Steinpilze und Heidelbeeren sind beste Freunde. Heidelbeeren geben Säure. Jeder Risotto braucht Säure. Mit Säure kannst du spielen, und du hast so viele Möglichkeiten. Es muss nicht immer der Weisswein sein (und wenn schon Weisswein, dann reduziere ihn an der Seite auf ein paar Tropfen hinunter und gib die kurz vor Schluss in den Reis).

«Risotto bedeutet: ein harmonisches Miteinander von Reiskorn und Flüssigkeit.»

Was ist mit Zitrusfrüchten? Was ist mit Essigen? Wenn ich einen Tomaten-Risotto mache, dann kommt ein Tomatenessig dazu, der ist mir lieber als der beste Weisswein. Weil er nämlich passender ist.
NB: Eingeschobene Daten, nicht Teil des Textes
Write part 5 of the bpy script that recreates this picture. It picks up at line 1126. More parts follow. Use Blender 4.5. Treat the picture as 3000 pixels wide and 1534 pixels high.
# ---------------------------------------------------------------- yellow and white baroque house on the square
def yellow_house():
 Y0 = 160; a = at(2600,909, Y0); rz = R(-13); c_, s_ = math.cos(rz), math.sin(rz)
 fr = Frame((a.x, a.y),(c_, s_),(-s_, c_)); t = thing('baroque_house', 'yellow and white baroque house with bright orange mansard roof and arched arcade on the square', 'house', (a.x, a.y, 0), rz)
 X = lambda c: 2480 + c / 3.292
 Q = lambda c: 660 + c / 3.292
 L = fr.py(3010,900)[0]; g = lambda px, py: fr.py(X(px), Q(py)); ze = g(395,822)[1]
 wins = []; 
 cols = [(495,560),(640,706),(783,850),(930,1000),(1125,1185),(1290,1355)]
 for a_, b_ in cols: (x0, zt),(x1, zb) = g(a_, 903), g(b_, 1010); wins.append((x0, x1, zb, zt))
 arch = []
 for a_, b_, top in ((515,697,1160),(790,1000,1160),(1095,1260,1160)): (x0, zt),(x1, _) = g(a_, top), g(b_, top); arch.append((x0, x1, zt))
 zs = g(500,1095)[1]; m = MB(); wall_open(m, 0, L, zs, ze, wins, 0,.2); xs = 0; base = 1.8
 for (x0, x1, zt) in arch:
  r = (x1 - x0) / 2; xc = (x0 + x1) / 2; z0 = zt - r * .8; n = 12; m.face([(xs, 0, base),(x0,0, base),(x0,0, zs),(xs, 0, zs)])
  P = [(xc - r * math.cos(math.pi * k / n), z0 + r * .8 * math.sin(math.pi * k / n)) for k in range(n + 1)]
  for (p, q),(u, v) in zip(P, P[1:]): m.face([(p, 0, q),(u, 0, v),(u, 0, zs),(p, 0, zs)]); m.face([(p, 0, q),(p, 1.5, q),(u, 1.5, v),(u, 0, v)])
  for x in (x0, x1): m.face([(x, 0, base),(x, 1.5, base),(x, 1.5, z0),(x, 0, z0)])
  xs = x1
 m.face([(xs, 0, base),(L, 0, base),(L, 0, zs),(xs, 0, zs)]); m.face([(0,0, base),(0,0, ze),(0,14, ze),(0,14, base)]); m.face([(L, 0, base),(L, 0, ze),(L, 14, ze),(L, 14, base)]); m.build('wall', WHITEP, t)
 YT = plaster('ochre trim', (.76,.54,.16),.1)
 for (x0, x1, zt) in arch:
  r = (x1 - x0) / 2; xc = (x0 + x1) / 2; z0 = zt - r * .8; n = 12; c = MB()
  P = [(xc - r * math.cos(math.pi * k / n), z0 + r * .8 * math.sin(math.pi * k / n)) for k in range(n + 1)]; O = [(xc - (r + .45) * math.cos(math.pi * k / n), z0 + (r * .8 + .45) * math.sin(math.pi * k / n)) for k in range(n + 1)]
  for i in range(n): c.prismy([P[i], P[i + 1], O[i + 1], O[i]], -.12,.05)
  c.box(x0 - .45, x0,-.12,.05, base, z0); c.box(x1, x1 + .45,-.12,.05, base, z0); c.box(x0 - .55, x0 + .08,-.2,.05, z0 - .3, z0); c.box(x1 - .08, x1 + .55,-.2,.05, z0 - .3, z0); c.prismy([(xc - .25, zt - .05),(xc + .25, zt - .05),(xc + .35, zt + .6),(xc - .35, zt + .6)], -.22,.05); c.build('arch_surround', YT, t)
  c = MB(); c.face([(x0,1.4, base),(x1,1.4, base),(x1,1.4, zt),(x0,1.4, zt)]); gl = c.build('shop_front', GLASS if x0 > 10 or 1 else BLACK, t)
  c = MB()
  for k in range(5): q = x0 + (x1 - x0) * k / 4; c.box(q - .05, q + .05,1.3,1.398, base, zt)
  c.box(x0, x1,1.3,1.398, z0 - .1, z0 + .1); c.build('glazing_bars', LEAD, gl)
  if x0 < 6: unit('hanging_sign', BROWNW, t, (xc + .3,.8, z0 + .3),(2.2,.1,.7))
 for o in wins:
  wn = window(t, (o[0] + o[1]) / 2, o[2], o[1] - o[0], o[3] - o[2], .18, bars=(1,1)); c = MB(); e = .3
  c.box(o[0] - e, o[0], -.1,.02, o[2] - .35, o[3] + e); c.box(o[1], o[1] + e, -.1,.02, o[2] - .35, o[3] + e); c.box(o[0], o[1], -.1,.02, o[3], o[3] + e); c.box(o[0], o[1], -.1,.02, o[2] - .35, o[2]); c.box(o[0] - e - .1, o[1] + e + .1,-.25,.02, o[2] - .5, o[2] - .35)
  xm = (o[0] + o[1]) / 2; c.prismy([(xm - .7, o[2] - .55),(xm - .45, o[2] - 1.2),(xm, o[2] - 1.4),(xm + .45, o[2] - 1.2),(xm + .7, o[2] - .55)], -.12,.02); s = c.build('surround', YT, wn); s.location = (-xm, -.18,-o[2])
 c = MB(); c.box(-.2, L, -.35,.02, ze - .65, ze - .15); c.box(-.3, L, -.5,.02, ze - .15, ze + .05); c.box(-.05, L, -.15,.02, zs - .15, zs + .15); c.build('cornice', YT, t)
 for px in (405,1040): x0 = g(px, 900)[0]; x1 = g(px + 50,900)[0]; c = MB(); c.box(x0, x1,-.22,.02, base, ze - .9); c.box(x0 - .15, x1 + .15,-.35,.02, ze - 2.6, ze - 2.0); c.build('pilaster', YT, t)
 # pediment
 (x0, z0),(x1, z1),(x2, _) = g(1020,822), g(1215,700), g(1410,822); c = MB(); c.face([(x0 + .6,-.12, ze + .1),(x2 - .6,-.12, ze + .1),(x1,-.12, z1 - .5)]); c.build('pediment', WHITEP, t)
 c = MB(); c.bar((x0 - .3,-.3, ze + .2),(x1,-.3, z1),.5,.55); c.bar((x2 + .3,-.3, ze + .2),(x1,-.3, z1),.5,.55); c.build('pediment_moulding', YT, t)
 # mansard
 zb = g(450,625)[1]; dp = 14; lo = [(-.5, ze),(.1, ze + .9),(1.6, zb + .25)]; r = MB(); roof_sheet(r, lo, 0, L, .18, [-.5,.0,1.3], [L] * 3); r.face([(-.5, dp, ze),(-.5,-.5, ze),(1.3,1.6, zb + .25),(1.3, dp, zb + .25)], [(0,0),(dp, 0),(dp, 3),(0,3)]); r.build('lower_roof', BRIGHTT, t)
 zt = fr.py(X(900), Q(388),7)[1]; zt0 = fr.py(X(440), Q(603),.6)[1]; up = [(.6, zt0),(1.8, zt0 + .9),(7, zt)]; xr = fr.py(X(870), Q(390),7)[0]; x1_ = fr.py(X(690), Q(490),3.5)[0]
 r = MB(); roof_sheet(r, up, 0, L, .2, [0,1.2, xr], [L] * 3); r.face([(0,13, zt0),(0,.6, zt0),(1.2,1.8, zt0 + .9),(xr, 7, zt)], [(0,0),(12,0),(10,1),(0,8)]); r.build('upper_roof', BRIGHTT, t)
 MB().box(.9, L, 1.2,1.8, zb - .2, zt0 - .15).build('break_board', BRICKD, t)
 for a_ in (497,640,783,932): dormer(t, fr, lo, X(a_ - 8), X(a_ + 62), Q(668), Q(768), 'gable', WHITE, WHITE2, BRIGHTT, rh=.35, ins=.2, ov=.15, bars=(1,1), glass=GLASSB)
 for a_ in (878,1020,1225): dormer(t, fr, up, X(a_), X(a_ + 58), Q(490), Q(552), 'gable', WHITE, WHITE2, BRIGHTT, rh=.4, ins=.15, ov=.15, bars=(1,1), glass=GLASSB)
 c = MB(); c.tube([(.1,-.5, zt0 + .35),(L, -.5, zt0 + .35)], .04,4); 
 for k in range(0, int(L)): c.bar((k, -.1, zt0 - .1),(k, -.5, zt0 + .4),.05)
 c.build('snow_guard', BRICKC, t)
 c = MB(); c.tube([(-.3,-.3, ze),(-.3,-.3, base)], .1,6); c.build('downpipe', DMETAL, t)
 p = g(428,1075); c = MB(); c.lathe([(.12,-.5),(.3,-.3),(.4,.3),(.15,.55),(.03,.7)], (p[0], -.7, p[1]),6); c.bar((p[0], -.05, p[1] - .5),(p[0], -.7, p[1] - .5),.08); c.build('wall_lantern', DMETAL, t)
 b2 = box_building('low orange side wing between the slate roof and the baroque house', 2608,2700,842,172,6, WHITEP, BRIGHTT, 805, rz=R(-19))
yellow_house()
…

Wenn ich einen Pancetta-Apfel-Risotto mache, dann kommt vielleicht ein Apfelessig dazu. Und wenn ich etwas mit Meeresfrüchten, zum Beispiel einen Gambas-Risotto mache, dann verwende ich vielleicht einen Zitronen- oder Yuzu-Saft.

Aber noch ist die Gefahr, alles zu vermasseln, nicht gebannt. Denn in dem Augenblick, wo Butter, Öl und Parmesan dazukommen, darf der Risotto auf keinen Fall mehr kochen. Er muss sofort vom Feuer gezogen werden, weil er sonst nicht bindet.

Jetzt entscheidet sich alles: Wenn sich die Flüssigkeit vom Reiskorn trennt, hast du versagt. Risotto bedeutet: ein harmonisches Miteinander von Reiskorn und Flüssigkeit. Butter rein, Parmesan rein, die Säure rein, die Kräuter rein und abgedeckt zwei Minuten stehen lassen.

Dann kommt der Moment, wo du den Risotto kräftig durchmischen musst. Und dann solltest du eigentlich nichts mehr machen. Nur geniessen.»